Très tourné vers l’échange et la communication, le Gaec de la Baronnesse s’est impliqué fin 2002 dans un projet de ferme pilote avec sa coopérative la Toulousaine de Céréales. Au rang de ses motivations se trouvait le souhait d’anticiper la réglementation plutôt que de la subir, de donner une bonne image du monde agricole et de proposer un outil de travail commun pour faire avancer les pratiques. Le projet a débouché sur plusieurs aménagements très concrets autour de la gestion des pollutions ponctuelles (local phytosanitaire, aire de lavage et remplissage du pulvérisateur associée à un phytobac, gestion des emballages de phytosanitaires vides…).

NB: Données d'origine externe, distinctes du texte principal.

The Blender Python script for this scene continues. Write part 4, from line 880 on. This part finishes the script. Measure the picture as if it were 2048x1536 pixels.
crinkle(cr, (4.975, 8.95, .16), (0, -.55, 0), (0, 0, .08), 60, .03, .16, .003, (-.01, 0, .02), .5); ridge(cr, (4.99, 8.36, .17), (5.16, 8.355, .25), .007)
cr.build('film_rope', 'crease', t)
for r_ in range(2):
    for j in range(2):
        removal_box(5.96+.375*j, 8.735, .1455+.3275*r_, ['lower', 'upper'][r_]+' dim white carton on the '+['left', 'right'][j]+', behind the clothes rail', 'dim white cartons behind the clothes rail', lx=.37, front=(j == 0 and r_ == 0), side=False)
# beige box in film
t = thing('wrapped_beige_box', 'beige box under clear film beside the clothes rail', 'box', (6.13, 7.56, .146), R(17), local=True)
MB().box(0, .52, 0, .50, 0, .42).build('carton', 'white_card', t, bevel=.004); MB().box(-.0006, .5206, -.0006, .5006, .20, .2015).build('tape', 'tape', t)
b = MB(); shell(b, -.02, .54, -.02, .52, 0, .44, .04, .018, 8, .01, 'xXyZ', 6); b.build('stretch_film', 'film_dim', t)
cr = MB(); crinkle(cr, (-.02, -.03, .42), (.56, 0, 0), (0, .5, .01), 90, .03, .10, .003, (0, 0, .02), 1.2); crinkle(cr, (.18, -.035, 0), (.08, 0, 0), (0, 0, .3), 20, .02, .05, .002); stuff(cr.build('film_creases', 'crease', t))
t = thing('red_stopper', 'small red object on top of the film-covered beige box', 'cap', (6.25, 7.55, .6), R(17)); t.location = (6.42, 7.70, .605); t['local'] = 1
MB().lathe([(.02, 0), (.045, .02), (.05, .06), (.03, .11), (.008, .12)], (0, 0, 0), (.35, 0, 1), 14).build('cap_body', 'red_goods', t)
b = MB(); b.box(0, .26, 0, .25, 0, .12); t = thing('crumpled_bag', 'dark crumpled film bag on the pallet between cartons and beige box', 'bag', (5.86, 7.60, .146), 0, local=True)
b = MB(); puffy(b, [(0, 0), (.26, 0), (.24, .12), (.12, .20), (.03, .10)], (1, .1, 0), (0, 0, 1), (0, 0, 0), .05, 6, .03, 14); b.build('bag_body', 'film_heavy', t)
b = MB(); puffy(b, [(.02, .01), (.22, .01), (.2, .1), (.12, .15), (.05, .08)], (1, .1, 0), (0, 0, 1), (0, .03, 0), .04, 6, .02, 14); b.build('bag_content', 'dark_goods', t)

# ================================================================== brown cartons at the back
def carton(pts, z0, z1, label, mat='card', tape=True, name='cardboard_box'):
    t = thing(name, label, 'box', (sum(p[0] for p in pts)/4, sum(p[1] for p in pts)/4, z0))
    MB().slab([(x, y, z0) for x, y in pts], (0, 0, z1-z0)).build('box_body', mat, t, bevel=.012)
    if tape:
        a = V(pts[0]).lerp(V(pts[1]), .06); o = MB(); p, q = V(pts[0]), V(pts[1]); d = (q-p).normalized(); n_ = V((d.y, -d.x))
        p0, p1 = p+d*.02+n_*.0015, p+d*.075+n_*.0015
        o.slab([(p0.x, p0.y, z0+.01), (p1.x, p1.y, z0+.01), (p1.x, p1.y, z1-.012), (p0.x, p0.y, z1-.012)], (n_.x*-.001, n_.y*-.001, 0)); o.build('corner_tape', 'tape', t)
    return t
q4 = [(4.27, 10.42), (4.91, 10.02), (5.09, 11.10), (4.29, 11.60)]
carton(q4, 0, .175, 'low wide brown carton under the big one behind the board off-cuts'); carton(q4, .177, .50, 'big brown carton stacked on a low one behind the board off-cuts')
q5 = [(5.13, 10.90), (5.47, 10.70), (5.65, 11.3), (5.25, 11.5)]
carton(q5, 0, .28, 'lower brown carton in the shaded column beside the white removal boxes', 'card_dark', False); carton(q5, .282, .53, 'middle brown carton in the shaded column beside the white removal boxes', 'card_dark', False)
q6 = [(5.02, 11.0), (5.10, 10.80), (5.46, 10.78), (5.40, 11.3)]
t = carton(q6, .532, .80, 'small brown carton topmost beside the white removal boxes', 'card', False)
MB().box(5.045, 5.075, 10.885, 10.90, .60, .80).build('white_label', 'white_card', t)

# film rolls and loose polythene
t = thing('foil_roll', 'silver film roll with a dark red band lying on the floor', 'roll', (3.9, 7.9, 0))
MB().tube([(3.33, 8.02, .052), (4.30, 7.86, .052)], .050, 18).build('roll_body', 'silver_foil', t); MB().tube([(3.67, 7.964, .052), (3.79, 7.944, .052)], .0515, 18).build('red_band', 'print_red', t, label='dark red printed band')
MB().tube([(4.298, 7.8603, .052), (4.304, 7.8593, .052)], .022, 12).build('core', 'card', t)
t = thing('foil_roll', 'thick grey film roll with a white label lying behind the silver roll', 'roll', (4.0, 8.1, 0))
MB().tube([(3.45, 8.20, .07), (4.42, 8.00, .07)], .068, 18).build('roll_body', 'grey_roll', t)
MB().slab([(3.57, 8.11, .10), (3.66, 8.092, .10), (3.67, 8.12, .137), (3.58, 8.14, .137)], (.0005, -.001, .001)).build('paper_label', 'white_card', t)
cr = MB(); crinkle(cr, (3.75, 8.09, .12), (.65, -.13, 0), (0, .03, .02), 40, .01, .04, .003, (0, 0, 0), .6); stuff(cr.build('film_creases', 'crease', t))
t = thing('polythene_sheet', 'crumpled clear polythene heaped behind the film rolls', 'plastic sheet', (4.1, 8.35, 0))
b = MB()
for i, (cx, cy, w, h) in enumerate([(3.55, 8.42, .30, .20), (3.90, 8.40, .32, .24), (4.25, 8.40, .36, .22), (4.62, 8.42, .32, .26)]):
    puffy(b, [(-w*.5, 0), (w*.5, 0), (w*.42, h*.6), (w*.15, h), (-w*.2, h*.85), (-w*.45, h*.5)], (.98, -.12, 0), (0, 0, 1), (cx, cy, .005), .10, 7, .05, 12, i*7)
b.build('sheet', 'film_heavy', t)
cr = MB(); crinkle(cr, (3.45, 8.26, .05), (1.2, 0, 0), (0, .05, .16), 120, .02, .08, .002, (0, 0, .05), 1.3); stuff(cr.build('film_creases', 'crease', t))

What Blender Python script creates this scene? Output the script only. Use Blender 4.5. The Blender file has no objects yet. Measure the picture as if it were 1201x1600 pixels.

L’exploitation est devenue progressivement un champ d’expérimentations sur des thèmes agronomiques liés à la conservation des sols (couverts végétaux, successions culturales, programme d’analyse des sols…), autant de références qui enrichissent la réflexion agronomique des exploitants. Les projets foisonnent, et les contacts se multiplient. R. et D. Béziat se sont ainsi impliqués avec d’autres agriculteurs de la région Midi-Pyrénées dans un projet d’envergure européenne, le projet SoCo, dont le relais en France est Solagro. L’étude porte notamment sur les systèmes de conservation des sols et de l’impact de l’agriculture sur l’environnement. L’exploitation fera aussi l’objet d’un suivi par Arvalis et les chambres d’agriculture dans le cadre de l’acquisition de références en TCS et semis direct. Un premier contact a également été initié avec l’Apad de Tunisie (Association pour la promotion de l’agriculture durable), dont les travaux portent sur le semis direct. « L’exploitation est devenue un lieu d’échanges et de rencontres qui nous a permis d’avoir une vision et une approche différente de notre métier. Les nombreux contacts établis ont nourri notre réflexion, nous ont donné de nouvelles pistes de travail, et fourni un appui technique. Nous nous sentons entourés et soutenus dans notre envie de faire bouger les choses, la ferme ayant tissé un lien entre toutes les personnes motivées par de nouveaux projets », conclut R. Béziat.